Northern California Record

Monday, February 17, 2020

Attorney: 'Papering' process can be open to abuse

By Noell Wolfgram Evans | Aug 19, 2016

General court 10

SAN DIEGO – It might not be fair, it may even be an “abuse” of the law, but it’s certainly legal. This, in essence, was the decision handed down from the California 4th Circuit Court of Appeal on July 25 in a case involving the Orange County District Attorney's Office and a judge.

The case revolved around the treatment by the Orange County District Attorney's Office of Superior Court Judge Thomas Goethals. Goethals was repeatedly removed from cases because, it was presumed, that he had a bias in the outcome. While this can be a concern in some cases, in many cases it’s an opportunity to “get back” at a judge for any number of perceived slights. The action, known as “papering,” is legal through Section 107.6 although in its ruling, the 4th Circuit Court of Appeals suggested that should be revisited.

Prior to 2014, Goethals had been removed from a murder trial only one time (during the period of 2011 to 2014). After 2014, the judge was assigned 49 murder cases but was removed from 46 of those.

“(Section) 170.6 happens all the time, from the defense and the prosecution, but eruptions of this type don’t happen very often,” John Steele, a practicing attorney who also teaches at The University of California, Berkeley told the Northern California Record.

2014 is seen as the turning point because of the Scott Dekraai murder case. During that trial, Goethals ended up removing the district attorney from the entire case because it was revealed that they had been running, in conjunction with the Orange County Sheriff’s Department, a secret program of jailhouse informants. This information, along with the discovery that two sheriff’s deputies lied while giving testimony, caused the case the entire Dekraai case to shift. The treatment of Goethals by the district attorney's office from that point forward is alleged to be because of his decision in the Dekraai case.

California is one of only a few states to allow a challenge to a judge in this manner.

“Outside of California, when you have concerns with a judge you live with it, but inside you can 'ding' (or 'paper') that judge,” Steele said.

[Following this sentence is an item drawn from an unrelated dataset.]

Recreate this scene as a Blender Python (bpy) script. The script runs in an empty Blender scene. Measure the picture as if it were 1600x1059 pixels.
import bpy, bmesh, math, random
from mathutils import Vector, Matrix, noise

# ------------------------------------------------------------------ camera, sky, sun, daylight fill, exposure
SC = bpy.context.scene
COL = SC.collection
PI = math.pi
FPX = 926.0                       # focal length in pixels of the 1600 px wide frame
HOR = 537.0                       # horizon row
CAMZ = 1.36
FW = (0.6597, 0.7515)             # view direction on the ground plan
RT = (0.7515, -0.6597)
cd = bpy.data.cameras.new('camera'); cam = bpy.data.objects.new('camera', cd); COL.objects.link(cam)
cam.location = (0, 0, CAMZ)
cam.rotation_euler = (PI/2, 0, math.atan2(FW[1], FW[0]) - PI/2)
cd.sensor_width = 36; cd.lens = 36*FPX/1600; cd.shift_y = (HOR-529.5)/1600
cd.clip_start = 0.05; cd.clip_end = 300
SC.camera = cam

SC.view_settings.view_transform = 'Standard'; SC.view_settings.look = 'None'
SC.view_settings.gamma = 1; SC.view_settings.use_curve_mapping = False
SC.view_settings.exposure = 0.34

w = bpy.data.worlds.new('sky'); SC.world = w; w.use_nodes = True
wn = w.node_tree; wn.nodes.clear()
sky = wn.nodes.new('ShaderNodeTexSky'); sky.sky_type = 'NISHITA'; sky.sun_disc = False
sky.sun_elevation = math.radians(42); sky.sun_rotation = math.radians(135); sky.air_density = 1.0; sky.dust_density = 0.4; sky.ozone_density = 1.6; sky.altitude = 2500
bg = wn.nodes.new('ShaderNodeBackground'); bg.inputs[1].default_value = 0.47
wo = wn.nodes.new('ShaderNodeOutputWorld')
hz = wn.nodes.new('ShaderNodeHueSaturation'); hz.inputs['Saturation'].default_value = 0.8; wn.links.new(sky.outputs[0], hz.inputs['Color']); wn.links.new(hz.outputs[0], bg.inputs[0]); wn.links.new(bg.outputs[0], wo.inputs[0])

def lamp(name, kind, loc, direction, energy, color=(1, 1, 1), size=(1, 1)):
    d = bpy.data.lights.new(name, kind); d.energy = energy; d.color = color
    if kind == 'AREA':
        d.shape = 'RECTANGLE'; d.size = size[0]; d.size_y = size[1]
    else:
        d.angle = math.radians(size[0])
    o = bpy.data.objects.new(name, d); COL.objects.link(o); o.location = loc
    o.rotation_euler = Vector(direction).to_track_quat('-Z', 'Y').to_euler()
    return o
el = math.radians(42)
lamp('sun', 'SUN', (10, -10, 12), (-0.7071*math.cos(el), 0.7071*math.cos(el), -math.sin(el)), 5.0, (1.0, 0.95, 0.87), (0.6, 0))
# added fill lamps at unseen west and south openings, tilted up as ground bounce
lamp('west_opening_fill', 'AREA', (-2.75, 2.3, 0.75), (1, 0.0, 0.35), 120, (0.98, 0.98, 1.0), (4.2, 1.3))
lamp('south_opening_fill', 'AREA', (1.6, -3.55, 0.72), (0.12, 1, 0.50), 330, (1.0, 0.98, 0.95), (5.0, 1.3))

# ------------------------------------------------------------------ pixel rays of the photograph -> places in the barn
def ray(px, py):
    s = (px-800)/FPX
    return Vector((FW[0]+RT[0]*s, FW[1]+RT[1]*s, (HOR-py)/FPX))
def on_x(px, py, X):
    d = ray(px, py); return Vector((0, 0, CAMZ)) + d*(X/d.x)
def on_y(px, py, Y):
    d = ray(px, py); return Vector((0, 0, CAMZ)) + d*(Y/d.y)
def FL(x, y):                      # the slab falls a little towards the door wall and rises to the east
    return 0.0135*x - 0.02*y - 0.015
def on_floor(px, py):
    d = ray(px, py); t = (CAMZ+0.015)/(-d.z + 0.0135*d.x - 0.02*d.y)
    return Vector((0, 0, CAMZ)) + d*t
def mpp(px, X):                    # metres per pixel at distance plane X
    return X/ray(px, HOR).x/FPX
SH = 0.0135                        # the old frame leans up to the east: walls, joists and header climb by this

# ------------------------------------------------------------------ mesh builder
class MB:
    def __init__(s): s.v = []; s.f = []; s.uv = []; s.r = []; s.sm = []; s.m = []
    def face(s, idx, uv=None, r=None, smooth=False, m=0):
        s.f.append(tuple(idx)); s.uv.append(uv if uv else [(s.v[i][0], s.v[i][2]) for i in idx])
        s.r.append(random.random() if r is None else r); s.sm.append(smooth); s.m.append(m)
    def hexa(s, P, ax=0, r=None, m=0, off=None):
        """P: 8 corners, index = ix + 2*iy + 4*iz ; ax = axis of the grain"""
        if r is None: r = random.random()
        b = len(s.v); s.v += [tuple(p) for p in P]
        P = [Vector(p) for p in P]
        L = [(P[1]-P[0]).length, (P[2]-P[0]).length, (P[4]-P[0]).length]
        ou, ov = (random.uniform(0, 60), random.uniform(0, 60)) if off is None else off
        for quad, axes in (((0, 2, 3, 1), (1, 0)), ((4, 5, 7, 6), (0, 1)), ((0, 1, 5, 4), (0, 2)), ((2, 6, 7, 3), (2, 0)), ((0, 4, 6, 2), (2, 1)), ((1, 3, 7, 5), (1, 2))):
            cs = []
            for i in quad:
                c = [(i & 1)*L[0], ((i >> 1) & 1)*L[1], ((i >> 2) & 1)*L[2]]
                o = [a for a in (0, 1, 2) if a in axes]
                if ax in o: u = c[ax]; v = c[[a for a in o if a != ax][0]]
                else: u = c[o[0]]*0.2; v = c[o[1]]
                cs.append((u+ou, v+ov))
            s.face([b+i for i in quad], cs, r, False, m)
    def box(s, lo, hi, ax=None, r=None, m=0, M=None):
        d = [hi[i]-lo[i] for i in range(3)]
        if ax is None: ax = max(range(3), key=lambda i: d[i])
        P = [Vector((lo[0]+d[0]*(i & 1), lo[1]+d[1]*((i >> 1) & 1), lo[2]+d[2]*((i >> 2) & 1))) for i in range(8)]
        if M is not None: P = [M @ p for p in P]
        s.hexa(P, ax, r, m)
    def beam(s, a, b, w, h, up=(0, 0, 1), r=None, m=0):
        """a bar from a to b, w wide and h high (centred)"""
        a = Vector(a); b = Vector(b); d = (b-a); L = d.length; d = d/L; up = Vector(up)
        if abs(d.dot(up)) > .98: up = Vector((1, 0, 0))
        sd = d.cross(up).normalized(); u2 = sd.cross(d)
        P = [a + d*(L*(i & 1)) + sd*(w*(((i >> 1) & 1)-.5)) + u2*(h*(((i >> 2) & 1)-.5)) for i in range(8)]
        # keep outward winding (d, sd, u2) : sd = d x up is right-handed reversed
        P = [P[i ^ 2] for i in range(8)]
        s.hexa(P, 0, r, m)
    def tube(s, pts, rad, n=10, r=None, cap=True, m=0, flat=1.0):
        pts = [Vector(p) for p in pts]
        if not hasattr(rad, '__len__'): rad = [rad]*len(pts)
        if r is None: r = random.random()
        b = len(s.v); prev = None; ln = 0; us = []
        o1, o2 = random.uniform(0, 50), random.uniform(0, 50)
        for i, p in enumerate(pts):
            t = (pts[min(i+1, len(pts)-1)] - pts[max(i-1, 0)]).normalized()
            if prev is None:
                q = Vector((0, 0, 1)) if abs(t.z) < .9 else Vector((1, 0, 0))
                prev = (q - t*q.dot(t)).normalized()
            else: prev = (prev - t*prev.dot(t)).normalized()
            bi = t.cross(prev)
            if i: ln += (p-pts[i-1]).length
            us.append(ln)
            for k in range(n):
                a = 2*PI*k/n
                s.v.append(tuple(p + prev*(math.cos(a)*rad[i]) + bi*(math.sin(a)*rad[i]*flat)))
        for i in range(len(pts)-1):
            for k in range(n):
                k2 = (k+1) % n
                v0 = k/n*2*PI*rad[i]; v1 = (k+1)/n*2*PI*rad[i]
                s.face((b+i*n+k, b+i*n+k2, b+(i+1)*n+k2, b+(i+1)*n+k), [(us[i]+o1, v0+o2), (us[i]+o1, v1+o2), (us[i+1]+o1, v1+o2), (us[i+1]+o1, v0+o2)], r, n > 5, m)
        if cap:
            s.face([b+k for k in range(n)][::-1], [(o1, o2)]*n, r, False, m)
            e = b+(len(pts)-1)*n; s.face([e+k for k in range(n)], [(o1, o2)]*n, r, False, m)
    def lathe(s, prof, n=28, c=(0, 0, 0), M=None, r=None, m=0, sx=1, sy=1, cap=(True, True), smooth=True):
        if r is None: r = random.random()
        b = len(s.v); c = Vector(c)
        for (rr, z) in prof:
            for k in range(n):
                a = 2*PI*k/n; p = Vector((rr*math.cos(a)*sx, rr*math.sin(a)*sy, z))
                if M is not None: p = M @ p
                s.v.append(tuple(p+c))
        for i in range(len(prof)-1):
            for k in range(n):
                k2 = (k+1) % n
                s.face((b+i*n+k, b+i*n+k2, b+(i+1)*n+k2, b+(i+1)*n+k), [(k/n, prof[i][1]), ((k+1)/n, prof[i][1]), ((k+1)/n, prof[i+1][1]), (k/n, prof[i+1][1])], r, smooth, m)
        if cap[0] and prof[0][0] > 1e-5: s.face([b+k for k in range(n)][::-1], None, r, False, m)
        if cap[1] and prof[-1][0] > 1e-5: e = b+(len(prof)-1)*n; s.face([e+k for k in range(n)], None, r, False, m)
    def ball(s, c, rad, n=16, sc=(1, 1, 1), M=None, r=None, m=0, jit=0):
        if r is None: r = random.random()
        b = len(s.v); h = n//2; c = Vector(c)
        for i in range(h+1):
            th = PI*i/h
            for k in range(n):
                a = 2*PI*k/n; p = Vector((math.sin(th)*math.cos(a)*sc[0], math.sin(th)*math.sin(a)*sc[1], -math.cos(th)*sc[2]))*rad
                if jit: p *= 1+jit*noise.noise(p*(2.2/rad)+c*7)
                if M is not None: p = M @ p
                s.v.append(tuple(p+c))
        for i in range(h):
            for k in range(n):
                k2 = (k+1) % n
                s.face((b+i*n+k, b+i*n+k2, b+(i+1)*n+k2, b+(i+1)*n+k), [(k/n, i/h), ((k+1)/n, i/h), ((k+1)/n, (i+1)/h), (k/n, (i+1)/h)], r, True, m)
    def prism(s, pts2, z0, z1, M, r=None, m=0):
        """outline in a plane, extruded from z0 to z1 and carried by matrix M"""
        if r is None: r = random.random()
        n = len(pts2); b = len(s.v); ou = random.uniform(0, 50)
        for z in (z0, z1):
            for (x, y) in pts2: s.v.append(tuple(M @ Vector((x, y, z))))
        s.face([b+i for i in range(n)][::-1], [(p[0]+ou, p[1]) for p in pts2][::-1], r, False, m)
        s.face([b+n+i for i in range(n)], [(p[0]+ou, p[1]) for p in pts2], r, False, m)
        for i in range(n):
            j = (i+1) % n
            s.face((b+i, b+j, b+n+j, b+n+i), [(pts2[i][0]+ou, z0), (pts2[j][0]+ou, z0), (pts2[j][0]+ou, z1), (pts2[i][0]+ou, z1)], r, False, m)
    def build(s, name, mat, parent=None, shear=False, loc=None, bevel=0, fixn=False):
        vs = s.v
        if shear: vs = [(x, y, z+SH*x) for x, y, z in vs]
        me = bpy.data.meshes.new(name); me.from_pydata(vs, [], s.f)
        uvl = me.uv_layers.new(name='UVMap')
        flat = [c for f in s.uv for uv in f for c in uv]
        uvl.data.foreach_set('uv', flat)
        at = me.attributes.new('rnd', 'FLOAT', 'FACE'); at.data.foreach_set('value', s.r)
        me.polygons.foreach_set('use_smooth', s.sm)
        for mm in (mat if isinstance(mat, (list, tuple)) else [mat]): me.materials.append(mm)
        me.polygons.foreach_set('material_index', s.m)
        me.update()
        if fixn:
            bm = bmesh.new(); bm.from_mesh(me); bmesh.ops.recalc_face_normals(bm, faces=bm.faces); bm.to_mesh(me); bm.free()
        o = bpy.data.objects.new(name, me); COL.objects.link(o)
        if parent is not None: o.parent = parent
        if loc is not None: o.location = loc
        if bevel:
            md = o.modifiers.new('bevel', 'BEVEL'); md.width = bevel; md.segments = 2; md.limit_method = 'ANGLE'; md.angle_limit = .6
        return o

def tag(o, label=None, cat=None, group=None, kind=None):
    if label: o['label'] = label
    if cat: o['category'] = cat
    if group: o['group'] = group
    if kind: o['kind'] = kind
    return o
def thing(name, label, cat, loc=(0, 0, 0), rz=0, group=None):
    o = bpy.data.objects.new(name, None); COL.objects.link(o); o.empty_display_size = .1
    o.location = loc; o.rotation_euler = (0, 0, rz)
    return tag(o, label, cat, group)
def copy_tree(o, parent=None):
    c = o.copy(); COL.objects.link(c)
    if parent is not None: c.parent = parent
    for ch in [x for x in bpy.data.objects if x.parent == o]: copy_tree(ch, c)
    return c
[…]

It’s a tactic that Steele says has been a part of trials in California “for years.”

The Orange County District Attorney's Office contended in a statement that “there has never been 'blanket papering' of any judicial officer. Any exercise of peremptory challenge made by any member of the OCDA has been the individual prosecutor’s decision to do what is in the best interest of the people, public safety and crime victims.”

The 4th Circuit Court of Appeals saw things differently. In its ruling, Justice Richard Aronson stated "...the district attorney engaged in blanket papering of Judge Goethals and did so to retaliate and punish a widely respected and experienced jurist the district attorney previously accepted on a routine basis."

“The unusual California process is not terrific nor is it horrible," Steele said. "It’s got some benefits but can also be open to abuse.”